Abstract:
The swift progress of digital technology has outrun the ability of current international legal
frameworks to address effectively the threats of cybercrime. While the 2001 Budapest Convention
on Cybercrime represented an important step towards global cooperation, its sparse adoption and
patchwork nature have led to jurisdictional gaps that are exploited by cybercriminals, as Brenner
points out, producing legal "black holes" in the world's enforcement terrain. This thesis aims to
critically analyse international and regional legal frameworks, as well as national legislation, to
identify their procedural inconsistency and incapability of global application. Overall, doctrinal
research methodology through descriptive and critical analysis has been applied to analyse the
viability of a common global convention on cybercrime complaint procedures and stresses the
imperative need for an internationally centralized cybercrime reporting system.

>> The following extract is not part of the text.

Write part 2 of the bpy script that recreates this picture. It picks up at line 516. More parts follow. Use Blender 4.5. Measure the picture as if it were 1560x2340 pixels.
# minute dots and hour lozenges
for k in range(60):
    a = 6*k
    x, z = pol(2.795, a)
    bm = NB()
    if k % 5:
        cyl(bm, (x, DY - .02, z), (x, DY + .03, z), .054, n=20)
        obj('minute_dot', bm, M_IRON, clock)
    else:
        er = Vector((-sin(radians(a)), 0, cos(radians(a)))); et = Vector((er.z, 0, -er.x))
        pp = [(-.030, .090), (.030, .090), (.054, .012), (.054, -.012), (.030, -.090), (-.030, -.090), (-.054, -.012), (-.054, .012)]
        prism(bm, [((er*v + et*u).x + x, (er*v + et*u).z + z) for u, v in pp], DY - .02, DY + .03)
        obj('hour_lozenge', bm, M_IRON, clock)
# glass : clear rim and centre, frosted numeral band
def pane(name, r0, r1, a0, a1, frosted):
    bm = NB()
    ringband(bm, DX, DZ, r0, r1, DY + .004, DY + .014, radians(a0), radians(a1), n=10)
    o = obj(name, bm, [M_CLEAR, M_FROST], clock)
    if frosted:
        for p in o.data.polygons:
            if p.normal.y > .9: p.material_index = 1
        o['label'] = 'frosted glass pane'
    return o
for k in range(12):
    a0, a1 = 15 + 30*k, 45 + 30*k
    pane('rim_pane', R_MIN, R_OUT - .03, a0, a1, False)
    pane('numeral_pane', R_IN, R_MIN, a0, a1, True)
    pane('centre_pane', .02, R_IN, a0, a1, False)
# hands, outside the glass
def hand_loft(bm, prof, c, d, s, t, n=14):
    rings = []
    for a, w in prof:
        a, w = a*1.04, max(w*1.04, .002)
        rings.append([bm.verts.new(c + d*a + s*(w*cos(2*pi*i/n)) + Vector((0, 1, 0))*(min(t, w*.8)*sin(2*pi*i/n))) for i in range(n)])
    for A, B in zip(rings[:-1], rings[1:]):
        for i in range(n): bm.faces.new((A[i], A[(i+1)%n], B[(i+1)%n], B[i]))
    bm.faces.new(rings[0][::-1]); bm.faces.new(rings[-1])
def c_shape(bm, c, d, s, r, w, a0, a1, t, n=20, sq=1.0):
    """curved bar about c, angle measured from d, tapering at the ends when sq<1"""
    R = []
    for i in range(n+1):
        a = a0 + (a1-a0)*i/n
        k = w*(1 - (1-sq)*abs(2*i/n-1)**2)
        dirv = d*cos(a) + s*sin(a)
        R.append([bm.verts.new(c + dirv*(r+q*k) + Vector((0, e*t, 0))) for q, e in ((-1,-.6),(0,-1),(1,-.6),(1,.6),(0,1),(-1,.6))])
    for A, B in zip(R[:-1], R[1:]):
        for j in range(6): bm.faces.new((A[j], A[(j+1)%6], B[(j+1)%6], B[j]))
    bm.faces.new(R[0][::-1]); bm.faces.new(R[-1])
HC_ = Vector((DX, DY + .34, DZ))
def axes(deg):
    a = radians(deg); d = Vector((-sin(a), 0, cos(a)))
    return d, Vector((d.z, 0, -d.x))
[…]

The researcher has
found that the primary hurdles to the possibility of such a convention, e.g., geopolitical tensions,
opposing national interests, and disparities in technology between industrialized and developing
nations, are explored extensively. Moreover, this research has determined the significance of
public-private partnerships in enhancing cyber resilience, an argument presented by Schjolberg
and Ghernaouti-Helie (A Global Treaty on Cybercrime: A Contribution from the Global Alliance
for Cybercrime Prevention. In light of this, the General Assembly's adoption on 24 December 2024
in New York by resolution 79/243 of the United Nations Convention against Cybercrime further
attests to the growing agreement on the importance of wide-ranging international cooperation in
this area. This research concludes the significance of embracing a harmonised worldwide legal
remedy in terms of a process of victim redressal and prescribes effective lines of action tending
towards its implementation, enforcement and sustain-ability in order to reach a robust as well as
concerted world cybercrime paradigm.